Александр III стремился предотвратить появление в России «безобразного выборного представительного начала», усилив централизацию управления и установив личный контроль за работой государственного механизма. К управлению государством, по словам императора, пришли «истинно русские люди» (его любимое выражение) – по большей части беспринципные, заурядные конформисты, бездумные исполнители и мелкие интриганы. Царь поставил своей задачей очистить государственные учреждения от приверженцев «паршивого либерализма», вольно или невольно насаждая в аппарате управления разложение, интриги, угодничество, серость, безынициативность, приспособленчество и казнокрадство. Отныне мало кто наверху верил в идею самодержавия или в какие-то иные идеи. Самодержавие всё более изолировало себя полицейскими мерами от общества, утрачивало понимание реальности, теряло авторитет и уважение. Правительство с подозрением относилось к любой, самой невинной общественной инициативе.

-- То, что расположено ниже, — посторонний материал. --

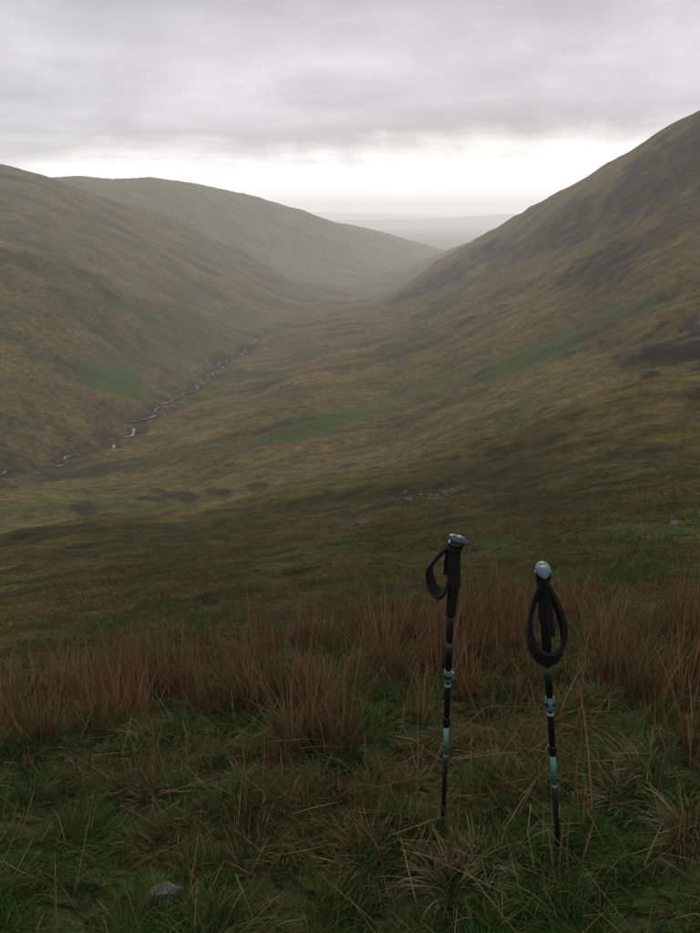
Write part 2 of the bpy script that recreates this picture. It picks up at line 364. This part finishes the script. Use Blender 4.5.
# ------------------------------------------------------------ trekking poles
def simple(name,col,rough=.4,metal=0,spec=.5,nz=.0):
    m,nt,bs=mat(name); L=nt.links.new
    tc=N(nt,"ShaderNodeTexCoord"); t=N(nt,"ShaderNodeTexNoise"); t.inputs["Scale"].default_value=60; L(tc.outputs["Object"],t.inputs[0])
    r=N(nt,"ShaderNodeValToRGB"); r.color_ramp.elements[0].color=(*[q*.8 for q in col],1); r.color_ramp.elements[1].color=(*[q*1.15 for q in col],1)
    L(t.outputs[0],r.inputs[0]); L(r.outputs[0],bs.inputs["Base Color"]); bs.inputs["Roughness"].default_value=rough; bs.inputs["Metallic"].default_value=metal; return m
MB=simple("black_anodised",(.010,.010,.011),.4); MG=simple("grip_foam",(.009,.009,.009),.85); MS=simple("strap_webbing",(.007,.007,.008),.9)
MT=simple("teal_print",(.15,.34,.34),.45); MC=simple("cap_plastic",(.10,.19,.21),.45); MW=simple("pale_print",(.38,.46,.46),.45); MM=simple("steel",(.35,.35,.35),.3,1)
MD=simple("dark_teal_print",(.018,.035,.038),.5); MK=simple("cap_dark_plastic",(.045,.07,.078),.38)
RS=1.1
def lathe(name,prof,m,parent,seg=24,sx=1,off=None):
    vs=[];fs=[]
    for k,(z,r) in enumerate(prof):
        for s in range(seg):
            a=2*math.pi*s/seg; ox,oy=(off(z) if off else (0,0)); vs.append((RS*r*sx*math.cos(a)+ox,RS*r*math.sin(a)+oy,z))
    for k in range(len(prof)-1):
        for s in range(seg): fs.append((k*seg+s,k*seg+(s+1)%seg,(k+1)*seg+(s+1)%seg,(k+1)*seg+s))
    ob=new_mesh(name,vs,fs); bm=bmesh.new(); bm.from_mesh(ob.data); bm.verts.ensure_lookup_table()
    bm.faces.new([bm.verts[s] for s in range(seg)][::-1]); bm.faces.new([bm.verts[(len(prof)-1)*seg+s] for s in range(seg)])
    bm.to_mesh(ob.data); bm.free(); ob.data.materials.append(m); ob.parent=parent; return ob
def strap(name,path,width,wdir,m,parent,th=.0025):
    P_=np.array(path); k=len(P_); w=np.array(wdir,float); w/=np.linalg.norm(w)
    t=np.roll(P_,-1,0)-np.roll(P_,1,0); t/=np.linalg.norm(t,axis=1)[:,None]; nrm=np.cross(t,w); nrm/=np.linalg.norm(nrm,axis=1)[:,None]
    ww=np.asarray(width).reshape(-1,1)*.5*np.ones((k,1))
    a=P_-w*ww-nrm*th; b=P_+w*ww-nrm*th; c_=P_+w*ww+nrm*th; d_=P_-w*ww+nrm*th
    vs=np.stack([a,b,c_,d_],1).reshape(-1,3); fs=[]
    for i_ in range(k):
        j_=(i_+1)%k
        for q in range(4): fs.append((i_*4+q,i_*4+(q+1)%4,j_*4+(q+1)%4,j_*4+q))
    ob=new_mesh(name,vs,fs,smooth=False); ob.data.materials.append(m); ob.parent=parent
    bv=ob.modifiers.new("s","BEVEL"); bv.width=.0008; bv.segments=2; return ob
def pole(tip_uv,top_uv,head,strapkind):
    tip=hit(*tip_uv); a,t=azel(*top_uv); dh=math.hypot(tip[0],tip[1])
    top=np.array([math.sin(a)*dh,math.cos(a)*dh,t*dh])
    ax=Vector(top-tip); Ln=ax.length; print("pole length",Ln,tip)
    E=bpy.data.objects.new("trekking_pole",None); sc.collection.objects.link(E); E.location=Vector(tip)
    zq=ax.normalized(); hx=Vector(head); hx=(hx-zq*hx.dot(zq)).normalized(); yv=zq.cross(hx)
    E.rotation_mode='QUATERNION'; E.rotation_quaternion=Matrix((hx,yv,zq)).transposed().to_quaternion()
    H=Ln; CM=MC if strapkind else MK
    lathe("tip",[(-.05,.002),(-.01,.0035),(.0,.0045),(.03,.006)],MM,E)
    lathe("lower_shaft",[(.028,.0068),(.06,.0072),(H*.36,.0072)],MB,E)
    lathe("tip_collar",[(.030,.0078),(.035,.0092),(.050,.0092),(.056,.0078)],MG,E)
    lathe("lower_clamp",[(H*.355+.02,.0092),(H*.36+.02,.0108),(H*.385+.02,.0108),(H*.39+.02,.0095)],MB,E)
    lathe("middle_shaft",[(H*.375,.0087),(H*.60,.0087)],MB,E)
    z=H*.285
    lathe("teal_band",[(z,.0075),(z+.095,.0075)],MT,E)
    lathe("print_ring",[(z+.103,.0077),(z+.112,.0077)],MW,E)
    lathe("print_ring",[(z-.03,.0075),(z-.018,.0075)],MT,E)
    z=H*.535
    lathe("upper_clamp",[(z,.0105),(z+.004,.0128),(z+.018,.0130),(z+.040,.0125),(z+.045,.0108)],MC,E)
    lathe("clamp_ring",[(z+.016,.0134),(z+.028,.0134)],MB,E)
    lv=lathe("clamp_lever",[(z+.006,.004),(z+.012,.006),(z+.034,.006),(z+.040,.004)],MC,E,sx=1.2); lv.location=(.012,0,0)
    lathe("clamp_mark",[(z-.018,.0094),(z-.009,.0094)],MW,E)
    lathe("upper_shaft",[(z+.04,.0096),(H-.2,.0096)],MB,E)
    lathe("shaft_print",[(z+.09,.0099),(z+.15,.0099)],MD,E)
    g0=H-.27
    off=lambda zz:(0.007*math.sin((zz-g0)/.27*3.1)+ .016*max(0,(zz-(H-.05))/.05),0)
    lathe("grip",[(g0,.0105),(g0+.006,.0125),(g0+.09,.0130),(g0+.10,.0142),(g0+.115,.0180),(g0+.125,.0160),(g0+.145,.0172),(g0+.16,.0150),(g0+.175,.0168),(g0+.19,.0148),(g0+.205,.0160),(g0+.225,.0150),(g0+.245,.0172),(H-.012,.0185),(H-.004,.017)],MG,E,sx=1.15,off=off)
    bm=bmesh.new(); bmesh.ops.create_uvsphere(bm,u_segments=28,v_segments=16,radius=1)
    for v_ in bm.verts:
        x,y,z_=v_.co; zz=z_*.014 if z_>0 else z_*.010
        v_.co=Vector((x*.032+.018, y*.0205*(1-.20*x), H-.004+zz-.010*x*abs(x)))
    me_=bpy.data.meshes.new("cap"); bm.to_mesh(me_); bm.free(); [setattr(p_,'use_smooth',True) for p_ in me_.polygons]
    o=bpy.data.objects.new("cap",me_); sc.collection.objects.link(o); me_.materials.append(CM); o.parent=E
    bm=bmesh.new(); bmesh.ops.create_uvsphere(bm,u_segments=20,v_segments=10,radius=1)
    for v_ in bm.verts:
        x,y,z_=v_.co; v_.co=Vector((x*.012+.006,y*.010,H+.0072+z_*.0045))
    me_=bpy.data.meshes.new("cap_badge"); bm.to_mesh(me_); bm.free(); [setattr(p_,'use_smooth',True) for p_ in me_.polygons]
    o=bpy.data.objects.new("cap_badge",me_); sc.collection.objects.link(o); me_.materials.append(MD); o.parent=E
    lathe("cap_rim",[(H-.022,.0188),(H-.0175,.0198),(H-.010,.0195)],MB,E,sx=1.15,off=lambda zz:(.012,0))
    Hs=H-.03; K_=48
    if strapkind==0:
        path=[]
        for i_ in range(K_):
            q=2*math.pi*i_/K_
            hgt=.165; w_=.036*math.sin(q)*(1-.25*math.cos(q)); cx=-.030-.012*(1-math.cos(q))*.5
            path.append((cx+w_*.95+(.024*math.cos(q) if math.cos(q)>0 else 0), .012*math.sin(2*q), Hs-hgt*.5+hgt*.5*math.cos(q)))
        strap("wrist_strap",path,[.030-.010*math.cos(2*math.pi*i_/K_) for i_ in range(K_)],(.25,1,.75),MS,E,.0055)
        tail=[(-.012,.006,Hs-.004),(-.019,.010,Hs-.05),(-.021,.012,Hs-.105),(-.019,.0135,Hs-.105),(-.017,.0115,Hs-.05),(-.010,.0075,Hs-.004)]
        strap("strap_tail",tail,[.016]*6,(1,.2,.05),MS,E,.0012)
    else:
        path=[]
        for i_ in range(K_):
            q=2*math.pi*i_/K_; cq=math.cos(q); f=(1-cq)/2
            path.append((.026+.010*math.cos(q*2)+.006*math.sin(q), .058*math.sin(q)*(f**.8*.95+.16), Hs-.1225+.1225*cq))
        strap("wrist_strap",path,[.042-.016*math.cos(2*math.pi*i_/K_) for i_ in range(K_)],(1,.25,1.9),MS,E,.0062)
        tail=[(.028,.004,Hs-.004),(.034,.008,Hs-.08),(.036,.010,Hs-.17),(.039,.010,Hs-.17),(.037,.008,Hs-.08),(.031,.004,Hs-.004)]
        strap("strap_tail",tail,[.019]*6,(.1,1,.0),MS,E,.0012)
    lathe("strap_keeper",[(H-.045,.0165),(H-.043,.0182),(H-.030,.0185),(H-.028,.017)],MS,E,sx=1.15,off=lambda zz:(.005,0))
    return E
pole((443,822),(453,538),(.85,-.35,0),0)
pole((558,855),(542,566),(-.1,-1,0),1)
# ------------------------------------------------------------ haze
bm=bmesh.new(); bmesh.ops.create_cube(bm,size=1)
for v_ in bm.verts: v_.co=Vector((v_.co.x*40000,v_.co.y*44000+18000,v_.co.z*700-120))
me=bpy.data.meshes.new("haze"); bm.to_mesh(me); bm.free(); hz=bpy.data.objects.new("haze",me); sc.collection.objects.link(hz)
m=bpy.data.materials.new("valley_haze"); m.use_nodes=True; nt=m.node_tree; nt.nodes.clear()
DEN=.000108
o=N(nt,"ShaderNodeOutputMaterial"); va=N(nt,"ShaderNodeVolumeAbsorption"); va.inputs["Density"].default_value=DEN; va.inputs["Color"].default_value=(0,0,0,1)
ve=N(nt,"ShaderNodeEmission"); ve.inputs[0].default_value=(1,.992,.98,1); ve.inputs[1].default_value=DEN*.82  # haze glows by itself, standing in for scattered skylight
ad=N(nt,"ShaderNodeAddShader"); nt.links.new(va.outputs[0],ad.inputs[0]);nt.links.new(ve.outputs[0],ad.inputs[1])
nt.links.new(ad.outputs[0],o.inputs["Volume"]); me.materials.append(m)
# ------------------------------------------------------------ sky + sun
SE=math.radians(32); SR=math.radians(8)
w=bpy.data.worlds.new("World"); sc.world=w; w.use_nodes=True; nt=w.node_tree; L=nt.links.new
bg=nt.nodes["Background"]; bg.inputs[1].default_value=.13
sky=N(nt,"ShaderNodeTexSky",sky_type='NISHITA'); sky.sun_disc=False; sky.sun_elevation=SE; sky.sun_rotation=SR
tc=N(nt,"ShaderNodeTexCoord"); sx=N(nt,"ShaderNodeSeparateXYZ"); L(tc.outputs["Generated"],sx.inputs[0])
zc_=mth('MAXIMUM',sx.outputs[2],0.0); zp=mth('ADD',zc_,.06)
cb=N(nt,"ShaderNodeCombineXYZ"); L(mth('DIVIDE',sx.outputs[0],zp),cb.inputs[0]); L(mth('DIVIDE',sx.outputs[1],zp),cb.inputs[1])
n1=noise(.35,7,.55,cb.outputs[0],.3); n2=noise(1.1,6,.6,cb.outputs[0],.2)
nz=mth('ADD',mth('MULTIPLY',n1,.7),mth('MULTIPLY',n2,.3))
cloud=ramp(nz,[(.3,(3.2,3.1,3.25)),(.5,(4.7,4.58,4.75)),(.68,(6.3,6.2,6.35))])
ev=ramp(mth('MULTIPLY',zc_,2.5),[(0,(1,1,1)),(.16,(.86,.86,.86)),(.28,(1.06,1.06,1.06)),(.42,(1.2,1.2,1.2)),(.62,(.78,.78,.79)),(1,(.85,.85,.85))])
cloud=mix(1.0,cloud,ev,'MULTIPLY')
n3=noise(4,5,.6,tc.outputs["Generated"],.4)
n4=noise(2.2,4,.6,tc.outputs["Generated"],.5)
cloud=mix(.8,cloud,ramp(n4,[(.35,(.8,.79,.81)),(.62,(1.18,1.18,1.18))]),'MULTIPLY')
edge=mth('ADD',mth('SUBTRACT',zc_,mth('MULTIPLY',mth('MAXIMUM',sx.outputs[0],0.0),.05)),mth('ADD',mth('MULTIPLY',mth('SUBTRACT',nz,.5),.10),mth('MULTIPLY',mth('SUBTRACT',n3,.5),.08)))
gap=ramp(edge,[(.046,(1,1,1)),(.082,(0,0,0))])
ahead=ramp(mth('ADD',mth('MULTIPLY',sx.outputs[1],.5),.5),[(.6,(0,0,0)),(.9,(1,1,1))])
gp=mth('MULTIPLY',gap,ahead)
cloud=mix(gp,cloud,(10.0,9.9,9.9))
fin=mix(.95,sky.outputs[0],cloud)
L(fin,bg.inputs[0])
sl=bpy.data.lights.new("sun",'SUN'); sl.energy=1.2; sl.angle=math.radians(20); sl.color=(1,.95,.87)
so=bpy.data.objects.new("sun",sl); sc.collection.objects.link(so)
dv=Vector((math.sin(SR)*math.cos(SE),math.cos(SR)*math.cos(SE),math.sin(SE)))
so.rotation_euler=dv.to_track_quat('Z','Y').to_euler()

Если в 1860-ых– 1870-ых годах инициатива принадлежала либеральной части бюрократии, то при Александре III бюрократия обратилась к беспощадной глухой реакции, а либерализм ушёл в земства. Единственной формой общественных демонстраций в эту эпоху полицейских гонений стали… непрерывные похороны выдающихся писателей: в 1881 году – Ф.М. Достоевского, в 1883 году – И.С. Тургенева, в 1886 году – А.Н. Островского, в 1888 году – В.М. Гаршина, в 1889 году – М.Е. Салтыкова-Щедрина и Н.Г. Чернышевского, в 1891 году – И.А. Гончарова, в 1892 году – А.А. Фета. По словам современного историка Н.А. Троицкого, «вся мыслящая Россия жила тогда, как при затянувшихся похоронах».